Transferring existing home loan balance to a different lender is often a simple way to take advantage of lower rates prevailing in the financial market. A survey predicts a CAGR of 22% for the housing loan segment between 2021 and 2026, which should also increase the demand for such loan refinancing options, given the present market scenario that invites an interest rate drop.

  • Due to the current economic crises, the Supreme Court of India declared that no loan should be termed NPA until further notice, as of September 2020.

Still, when these relaxations end, existing borrowers may find it challenging to service loans at pre-existing rates. Under such a scenario, a home loan balance transfer comes forth as a viable refinancing option for repayments at reduced rates.

Home loan refinancing: How does it work?

A home loan transfer involves two lending institutions, i.e., the existing lender, with whom the borrower is currently repaying the home loan, and the new lender with whom he/she seeks to transfer the outstanding principal. In the transfer process, the latter pays the pertinent sum and forecloses a borrower’s loan with the current lending institution.

Next, the borrower starts servicing the existing principal sum with his/her new lending institution at lower rates as agreed for. Nevertheless, to ensure maximum benefit, one must also initiate a home loan balance transfer at a suitable time. Ideally, refinancing is beneficial during the initial years of repayment since the interest component in one’s EMIs is higher at this stage.

Moreover, such a balance transfer only proves beneficial if the difference in interest rates between the two lenders is 50 basis points (bps) or more.

Here, 100 bps equal 1%, whereby a 50 bps reduction can bring down the interest rate by 0.50%, resulting in a suitable saving given that home loans are high-value advances serviced for a long term of up to 20 years.

Thus, missing out on securing the ideal rate reduction may result in the additional charges and processing fees associated with the move cancelling out any interest savings.

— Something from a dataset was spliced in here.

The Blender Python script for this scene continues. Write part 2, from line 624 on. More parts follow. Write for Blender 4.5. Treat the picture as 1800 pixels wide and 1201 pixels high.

Steps involved with a home loan balance transfer

An individual interested in such a refinancing can follow the steps mentioned below –

  • Step 1: Submit an application for balance transfer to one’s existing lender. It can be done so via a letter or an online form, which borrowers need to fill-up and submit.
  • Step 2: After this application is processed, the HFC would provide a no-objection certificate to its borrower.
  • Step 3: Submit this NOC, along with an application form and all other pertinent documents, to your new lender. Some of the necessary documents include property papers, existing loan balance statements, and more.
  • Step 4: One of the essential things to know about home loan balance transfer is that it involves all of the steps of acquiring a new credit. Therefore, a borrower would need to clear processing fees and additional expenses with the new lender during a refinancing. Additionally, one may need to bear foreclosure charges with his/her existing lender as well.

How does a balance transfer help borrowers?

To understand profitability from such a move, take a look at the following example.

Consider that a borrower acquires a housing loan of Rs.25 lakh at 8.6% for a tenure of 20 years. With 18 years remaining, he/she decides to shift the existing dues to a new lender offering rates of 8%. Using a home loan balance transfer calculator, one can determine profitability in this case.

Herein, such a transfer would result in savings of Rs.1,97,856 on the entire cost of the loan. However, this figure does not factor in the additional charges, such as processing fees and others. Thus, the actual savings would be more limited. Assessing this calculation should help one understand how a home loan balance transfer works to help save on your advance repayments.

  • MCLR and RLLR-based home loan customers can expect to take advantage of the repo rate reductions, amounting to around 250 bps between February 2019 and August 2020.
  • Other existing housing loan borrowers can opt for a balance transfer to avail significantly lower rates.

Top-up loans on balance transfer

Lenders extend special credits in the form of top-up loans to customers availing a balance transfer facility. Using a top-up loan calculator, individuals planning a balance transfer can assess their eligibility for this credit. Among things to know about these top-up loans on home loans is the fact they come with no end-use restrictions. Thus, a borrower is free to utilise such proceeds as deemed necessary.

For example, they can use the same to renovate a purchased property. Alternatively, it can be utilised to finance short-term expenses, such as an international family vacation, cost of higher education, etc. Reputed lenders offer up to Rs.50 lakh as such loans to eligible candidates. Still, one must be mindful to check top-up loan interest rate beforehand for maximised benefits.

Moreover, since such credit options run simultaneously with one’s home loan repayment, servicing both can be challenging. Besides lower interest rates and top-up loan availability, a borrower must also consider whether his/her new lender provides additional facilities.

For instance, reputed lenders provide pre-approved offers to simplify and accelerate loan processing. These offers are available on a range of financial products, such as home loans, loans against property, and more. One can check his/her pre-approved offer by submitting a few details, such as name and contact information.

As for the refinancing facility, undertaking a home loan balance transfer requires you to possess an in-depth understanding of this credit’s amortisation schedule. Assessing the bifurcation of interest and principal component during a housing loan tenure can help assess the best time for refinancing.